WRITTEN PROBLEM: Locate all lines in the data below that hold "Keep" and show them.

-- START TASK MATERIAL --

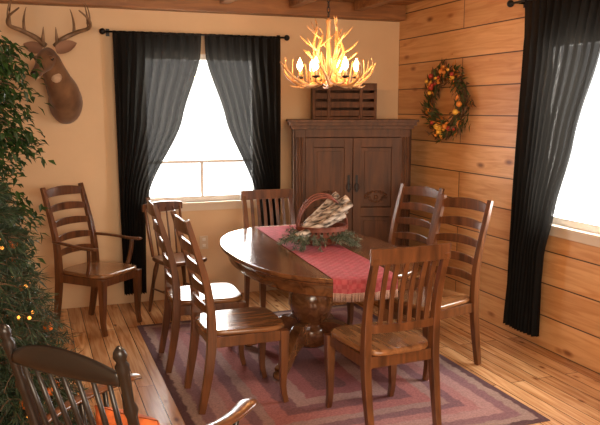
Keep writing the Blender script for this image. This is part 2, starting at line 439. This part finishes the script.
# foreground windsor rocking chair
def windsor_arm():
    b=B()
    b.slab(seat_outline(-.24,.25,.22,.26),.41,.45,.015,0)
    for sx,sy in((-1,-1),(-1,1),(1,-1),(1,1)):
        b.tube([(sx*.17,sy*.17,.41),(sx*.19,sy*.20,.25),(sx*.21,sy*.225,.055)],[.017,.024,.015],n=12)
    for s in(-1,1):
        p=[(x,s*.225,.02+.16*((x+.02)**2)) for x in[-.50+.1*i for i in range(9)]]
        b.tube(p,.014,.022,rect=True)
        b.tube([(-.2,s*.212,.2),(.2,s*.212,.2)],[.012,.012],n=8)
    b.tube([(0,-.21,.2),(0,.21,.2)],.012,n=8)
    for s in(-1,1):
        d=Vector((-.16,s*.03,.61)); o=Vector((-.20,s*.20,.44))
        prof=[(0,.016),(.08,.022),(.14,.014),(.18,.02),(.30,.024),(.5,.018),(.62,.016),(.66,.022),(.70,.014),(.86,.018),(.90,.021),(.92,.013),(.95,.021),(.975,.017),(1,.005)]
        b.tube([o+d*t for t,r in prof],[r for t,r in prof],n=14)
    for i in range(7):
        y=-.15+.05*i
        b.tube([(-.205,y,.44),(-.27,y*1.08,.70),(-.335-.015*(1-(y/.2)**2),y*1.15,.935)],[.008,.010,.007],n=8)
    us=[-1+.1*i for i in range(21)]
    b.tube([(-.335-.03*(1-u*u),u*.215,.94+.03*(1-u*u)) for u in us],.011,[.020+.024*(1-u*u) for u in us],rect=False,n=12)
    for s in(-1,1):
        p=curve([(-.265,s*.212,.68),(-.10,s*.26,.675),(.10,s*.285,.665),(.24,s*.27,.665),(.285,s*.25,.658)],5);k=len(p)
        b.tube(p,lin([.014,.022,.030,.038,.02],k),lin([.010,.012,.012,.012,.008],k),n=12,mat=1)
        for x in(-.02,.10,.20): b.tube([(x*.9,s*.225,.445),(x,s*.262,.66)],[.010,.010],n=8)
    return b.mesh('rocking_chair',[M_black,M_chair])
rk=place(windsor_arm(),'rocking_chair',(-3.06,-3.94,0),rad(42),0)
def cushion(name,mat,loc,rot,s=(.38,.38,.13)):
    b=B(); n=14; vs=[]
    for side in(1,-1):
        for i in range(n+1):
            for j in range(n+1):
                u=-1+2*i/n;v=-1+2*j/n
                t=(max(0,1-u**4)*max(0,1-v**4))**.55
                k=1-.06*(1-abs(u)*abs(v))*max(abs(u),abs(v))**6
                vs.append((u*s[0]/2*k,v*s[1]/2*k,side*(t*s[2]/2+.002)))
    fs=[]
    m=(n+1)
    for i in range(n):
        for j in range(n):
            a=i*m+j; fs.append((a,a+m,a+m+1,a+1)); a+=m*m; fs.append((a,a+1,a+m+1,a+m))
    b.add(vs,fs,0,True); o=b.obj(name,[mat],loc); o.rotation_euler=rot; return o
M_orange=plain('orange_fabric',(.50,.12,.03),.8,var=.5,vscale=25)
cushion('throw_pillow',M_orange,(-3.10,-3.98,.585),(0,rad(75),rad(42)),(.25,.27,.09))

# ---------------------------------------------------------------- table
TC=(-1.63,-1.86); TA,TB_=.57,.95
def sup(a,b_,e,n=72):
    pts=[]
    for i in range(n):
        t=2*math.pi*i/n;c,s=math.cos(t),math.sin(t)
        pts.append((a*abs(c)**(2/e)*(1 if c>=0 else -1),b_*abs(s)**(2/e)*(1 if s>=0 else -1)))
    return pts
b=B()
b.slab(sup(TA,TB_,2.3),.735,.765,.012)
b.slab(sup(TA-.02,TB_-.02,2.3),.720,.736,.004)
b.slab(sup(TA-.06,TB_-.06,2.3),.645,.721,.006)
b.lathe([(.17,.64),(.17,.60),(.10,.585),(.085,.56),(.10,.53),(.125,.50),(.145,.44),(.15,.38),(.135,.31),(.10,.26),(.09,.24),(.115,.22),(.125,.20),(.125,.12),(.10,.09),(.04,.085)],n=28)
for q in range(4):
    a=math.pi/4+q*math.pi/2; c,s=math.cos(a),math.sin(a)
    prof=curve([(.08,0,.19),(.20,0,.205),(.32,0,.15),(.42,0,.07),(.49,0,.045)],5)
    k=len(prof); pts=[(p.x*c,p.x*s,p.z) for p in prof]
    b.tube(pts,lin([.04,.038,.034,.032,.034],k),lin([.075,.065,.045,.034,.034],k),rect=True)
    b.sphere((.49*c,.49*s,.033),(.045,.045,.033))
b.obj('dining_table',[M_table],(TC[0],TC[1],RUG),bevel=.003)
TZ=.765+RUG
# runner --------------------------------------------------------------
def runmat():
    m,nt,b=newmat('runner_fabric'); tc=N(nt,'ShaderNodeTexCoord')
    ck=N(nt,'ShaderNodeTexChecker'); ck.inputs['Scale'].default_value=38; nt.links.new(tc.outputs['Object'],ck.inputs['Vector'])
    v=N(nt,'ShaderNodeTexVoronoi'); v.inputs['Scale'].default_value=22; nt.links.new(tc.outputs['Object'],v.inputs['Vector'])
    r=ramp(nt,[(.2,(.40,.05,.075)),(.5,(.27,.035,.05))]); nt.links.new(v.outputs['Distance'],r.inputs['Fac'])
    mx=N(nt,'ShaderNodeMix',data_type='RGBA'); mx.inputs['A'].default_value=(.48,.16,.17,1)
    mm=N(nt,'ShaderNodeMath',operation='MULTIPLY_ADD'); mm.inputs[1].default_value=.25; mm.inputs[2].default_value=.65
    nt.links.new(ck.outputs['Fac'],mm.inputs[0]); nt.links.new(mm.outputs[0],mx.inputs['Factor']); nt.links.new(r.outputs['Color'],mx.inputs['B'])
    nt.links.new(mx.outputs['Result'],b.inputs['Base Color']); b.inputs['Roughness'].default_value=.9
    return m
M_fringe=plain('cream_fringe',(.62,.42,.36),.9)
b=B(); W=.19; nx=16
def edge_y(x): return -(TB_+.004)*(1-(abs(x)/TA)**2.3)**(1/2.3)
def axisx(y): return .02+(y-.0)*.06
vs=[];rows=None
for i in range(nx+1):
    u=-W+2*W*i/nx; col=[]
    y0=.90
    ey=edge_y(u+axisx(-.9))
    for k in range(25):
        y=y0+(ey-y0)*k/24; col.append((u+axisx(y),y,.002+.0015*math.sin(y*14+u*9)*.6))
    for dz in(.006,.02,.04,.06,.08): col.append((u+axisx(ey),ey-.008-.004*math.sin(u*40),-dz+.002))
    rows=len(col); vs+=col
fs=[(i*rows+j,(i+1)*rows+j,(i+1)*rows+j+1,i*rows+j+1) for i in range(nx) for j in range(rows-1)]
b.add(vs,fs,0,True)
for i in range(60):
    u=-W+2*W*i/59; ey=edge_y(u+axisx(-.9)); x=u+axisx(ey)
    b.tube([(x,ey-.009,-.075),(x+U(-.003,.003),ey-.012,-.125)],.0018,n=4,mat=1)
    b.tube([(u+axisx(.90),.90,.003),(u+axisx(.9)+U(-.004,.004),.925,.003)],.0018,n=4,mat=1)
b.obj('table_runner',[runmat(),M_fringe],(TC[0],TC[1],TZ+.001))

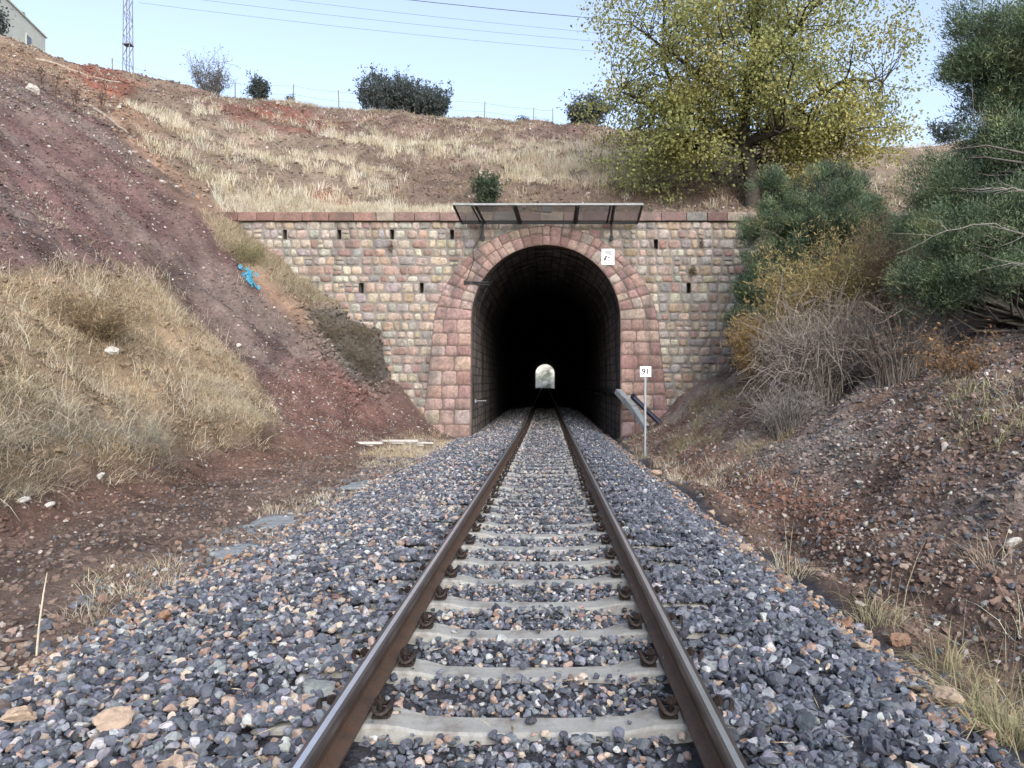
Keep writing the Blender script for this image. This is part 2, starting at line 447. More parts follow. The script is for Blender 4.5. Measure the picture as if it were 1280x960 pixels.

-- END TASK MATERIAL --

RESPONSE TO THIS TASK:
Keep writing the Blender script for this image. This is part 2, starting at line 439. This part finishes the script.
Keep writing the Blender script for this image. This is part 2, starting at line 447. More parts follow. The script is for Blender 4.5. Measure the picture as if it were 1280x960 pixels.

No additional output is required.